● What is required: From the first line of the data down to and including the line with "COL = SC.collection", copy everything exactly, leaving out pictures.

● Supplied material:
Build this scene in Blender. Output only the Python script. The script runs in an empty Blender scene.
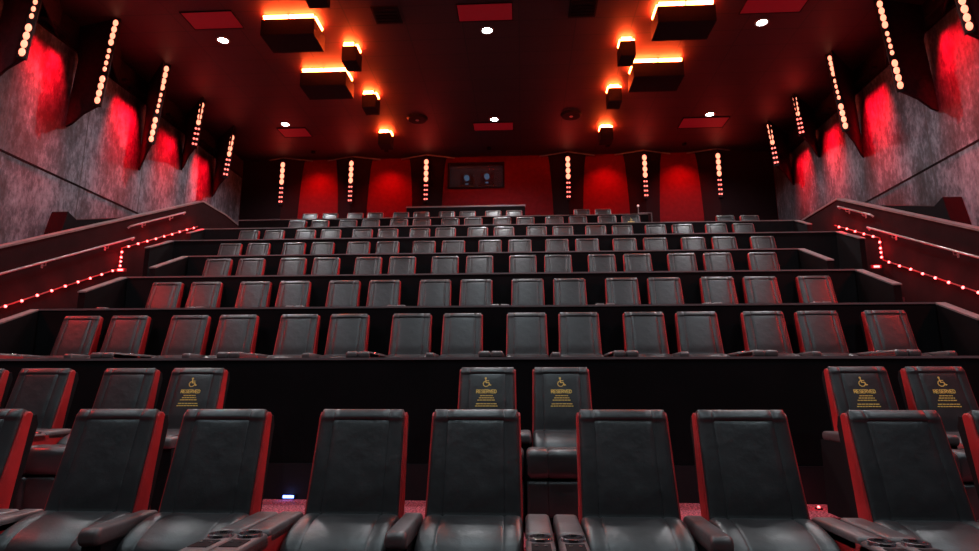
import bpy, bmesh, math, random
from mathutils import Vector, Matrix
R = math.radians
random.seed(4)
SC = bpy.context.scene
COL = SC.collection

# ------------------------------------------------------------------ camera, world, light, exposure
cd = bpy.data.cameras.new('camera'); cam = bpy.data.objects.new('camera', cd); COL.objects.link(cam)
cd.sensor_width = 36; cd.lens = 600 / 979 * 36; cd.clip_end = 200
cam.location = (0, 0, 1.228)
cam.rotation_euler = (R(90 + 10.94), 0, R(3.12))
SC.camera = cam
w = bpy.data.worlds.new('world'); SC.world = w; w.use_nodes = True
w.node_tree.nodes['Background'].inputs[0].default_value = (.9, .32, .36, 1)
w.node_tree.nodes['Background'].inputs[1].default_value = 0.012
SC.view_settings.view_transform = 'Standard'; SC.view_settings.look = 'None'
SC.view_settings.gamma = 1; SC.view_settings.use_curve_mapping = False
SC.view_settings.exposure = 0.0

WHITE_W = 330      # the cool white ceiling downlights
FRONT_RED_W = 45   # added, unseen red strips on the walls nearer the screen
RED_WASH_W = 80    # red wall washers

def lamp(kind, name, loc, power, color, parent=None, aim=None, **kw):
    d = bpy.data.lights.new(name, kind); d.energy = power; d.color = color
    for k, v in kw.items(): setattr(d, k, v)
    o = bpy.data.objects.new(name, d); COL.objects.link(o)
    o.location = loc
    if aim is not None:
        o.rotation_euler = (Vector(aim) - Vector(loc)).to_track_quat('-Z', 'Y').to_euler()
    if parent is not None:
        o.parent = parent; o.matrix_parent_inverse = Matrix.Translation(-Vector(parent.location))
    return o

# ------------------------------------------------------------------ materials
def mat(name, color, rough=.5, metal=0, emit=None, strength=0, spec=.5):
    m = bpy.data.materials.new(name); m.use_nodes = True
    b = m.node_tree.nodes['Principled BSDF']
    b.inputs['Base Color'].default_value = (*color, 1); b.inputs['Roughness'].default_value = rough
    b.inputs['Metallic'].default_value = metal; b.inputs['Specular IOR Level'].default_value = spec
    if emit:
        b.inputs['Emission Color'].default_value = (*emit, 1); b.inputs['Emission Strength'].default_value = strength
    return m
def nodes(m):
    nt = m.node_tree
    return nt, nt.nodes['Principled BSDF'], nt.nodes.new, nt.links.new
def noisy(m, c1, c2, scale=20, detail=4, bump=0, bscale=None, stretch=(1, 1, 1), lo=.35, hi=.65, rough=None):
    nt, b, N, L = nodes(m)
    tc = N('ShaderNodeTexCoord'); mp = N('ShaderNodeMapping'); mp.inputs['Scale'].default_value = stretch
    L(tc.outputs['Object'], mp.inputs['Vector'])
    n = N('ShaderNodeTexNoise'); n.inputs['Scale'].default_value = scale; n.inputs['Detail'].default_value = detail
    L(mp.outputs[0], n.inputs['Vector'])
    r = N('ShaderNodeValToRGB'); r.color_ramp.elements[0].position = lo; r.color_ramp.elements[1].position = hi
    r.color_ramp.elements[0].color = (*c1, 1); r.color_ramp.elements[1].color = (*c2, 1)
    L(n.outputs['Fac'], r.inputs['Fac']); L(r.outputs['Color'], b.inputs['Base Color'])
    if bump:
        n2 = N('ShaderNodeTexNoise'); n2.inputs['Scale'].default_value = bscale or scale; n2.inputs['Detail'].default_value = 5
        L(mp.outputs[0], n2.inputs['Vector'])
        bp = N('ShaderNodeBump'); bp.inputs['Strength'].default_value = bump; bp.inputs['Distance'].default_value = .02
        L(n2.outputs['Fac'], bp.inputs['Height']); L(bp.outputs[0], b.inputs['Normal'])
    if rough:
        mr = N('ShaderNodeMapRange'); mr.inputs['To Min'].default_value = rough[0]; mr.inputs['To Max'].default_value = rough[1]
        L(n.outputs['Fac'], mr.inputs['Value']); L(mr.outputs[0], b.inputs['Roughness'])
    return m
M = {}
def leather(name, c, r0, r1):
    return noisy(mat(name, c, .4, spec=.65), tuple(x*.85 for x in c), tuple(x*1.2 for x in c), 6, 3, bump=.22, bscale=13, rough=(r0, r1))
M['leather'] = leather('black leather', (.0235, .0230, .0245), .32, .48)
M['leather_lit'] = leather('lit arm pad leather', (.075, .062, .063), .36, .5)  # black leather made paler: light on the arm tops put into the colour
M['red'] = leather('red leather', (.42, .010, .012), .42, .6)
M['shell'] = mat('black shell', (.005, .004, .005), .8, spec=.15)
M['chrome'] = mat('chrome', (.7, .7, .72), .2, 1)
M['gold'] = mat('gold print', (1, .66, .16), .5)
M['black'] = noisy(mat('black carpeted riser', (.003, .0022, .003), .9, spec=.15), (.002, .0016, .0022), (.004, .003, .004), 3)
M['riser2'] = mat('skirting black', (.008, .007, .009), .6, spec=.3)
M['cap'] = noisy(mat('grey cap', (.2, .18, .18), .45), (.13, .11, .11), (.19, .165, .165), 8)
M['capthin'] = mat('dark steel cap', (.16, .13, .135), .45, .2)
M['maroon'] = noisy(mat('dark maroon panel', (.017, .006, .007), .9, spec=.05), (.014, .0055, .006), (.020, .007, .008), 3)
M['rail'] = mat('steel handrail', (.3, .26, .26), .35, .5)
M['hood'] = mat('charcoal board', (.005, .003, .004), .9, spec=.1)
M['fin'] = noisy(mat('dark acoustic fabric', (.022, .012, .016), .9, spec=.1), (.018, .010, .013), (.028, .014, .019), 12)
M['housing'] = mat('black housing', (.006, .005, .006), .7, spec=.15)
M['boxdark'] = mat('black painted box', (.007, .005, .006), .7, spec=.2)
M['lens'] = mat('white lamp lens', (1, 1, 1), .3, emit=(.9, 1, .97), strength=40)
M['lensrim'] = mat('lamp trim', (.25, .25, .25), .4, .5)
M['redtile'] = mat('lit red ceiling tile', (.06, .002, .004), .6, emit=(1, .012, .03), strength=.10)
M['led'] = mat('red led bulb', (.6, .1, .1), .3, emit=(1, .27, .16), strength=2.5)
M['led_s'] = mat('small red led', (.6, .1, .1), .3, emit=(1, .16, .13), strength=3.0)
M['led_rope'] = mat('rope led', (.6, .05, .05), .3, emit=(1, .10, .10), strength=9)
M['rope'] = mat('rope channel', (.25, .01, .015), .5)
M['neon'] = mat('red light tube', (.6, .1, .05), .3, emit=(1, .075, .014), strength=190)
M['blueled'] = mat('blue led', (.2, .3, 1), .3, emit=(.12, .22, 1), strength=9)
M['lens_glint'] = mat('painted lens glint', (.1, .2, .4), .2, emit=(.08, .28, .42), strength=.4)  # blue reflections of the window glass, put in as a glowing lens colour
M['glass'] = mat('port glass', (.5, .6, .7), .02, spec=0)
M['glass'].node_tree.nodes['Principled BSDF'].inputs['IOR'].default_value = 1.08
M['glass'].node_tree.nodes['Principled BSDF'].inputs['Transmission Weight'].default_value = .95
M['wallred'] = noisy(mat('back wall fabric', (.12, .010, .014), .95, spec=.08), (.10, .007, .009), (.12, .008, .011), 9)
M['backdark'] = mat('dark back panel', (.010, .004, .005), .9, spec=.1)
M['carpet'] = noisy(mat('red speckled carpet', (.2, .02, .03), .95, spec=.1), (.16, .02, .03), (.95, .20, .24), 60, 2, bump=.4, lo=.4, hi=.62)
M['tread'] = mat('dark stair carpet', (.05, .010, .014), .9)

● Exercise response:
Build this scene in Blender. Output only the Python script. The script runs in an empty Blender scene.
import bpy, bmesh, math, random
from mathutils import Vector, Matrix
R = math.radians
random.seed(4)
SC = bpy.context.scene
COL = SC.collection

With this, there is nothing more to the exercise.